Proposal: Extend Protocol Fee Model with Fixed Operational Fee and Netting-Based Fee Capture

Context

The current protocol fee model can consist of:

  • Revenue share fee
  • Volume fee

Both components scale with TVL, either directly or indirectly.

While this is industry standard, we proposes exploring additional protocol-level fee components that better align with operational costs and value created by the protocol’s portfolio management infrastructure.


Proposal

1. Fixed Rebalance Fee (Operational Fee)

Introduce a small fixed protocol fee parameter that is charged every time a rebalance is executed, independent of TVL.

  • Rebalancing incurs operational costs (infrastructure, off-chain computation, gas..).
  • A fixed fee better aligns with these costs than TVL-based fees.

2. Netting-Based Fee Capture from Reduced Market Impact

Revisit netting mechanisms, especially in the context of off-chain ISO.

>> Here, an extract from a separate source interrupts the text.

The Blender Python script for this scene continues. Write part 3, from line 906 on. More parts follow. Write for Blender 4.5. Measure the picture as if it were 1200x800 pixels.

Because of coincidence of wants within the protocol:

  • Orders are netted internally
  • Aggregate market impact is reduced for participants using the portfolio management infrastructure

The protocol could capture a fraction of the market impact savings generated by this netting.

Notes:

  • This fee would likely be 0 for vaults
  • It can be non-trivial for AMM pools, where coordinated flows meaningfully reduce external slippage
  • The captured amount represents value created by the protocol.

Open Questions

  • How should market impact savings be estimated and attributed?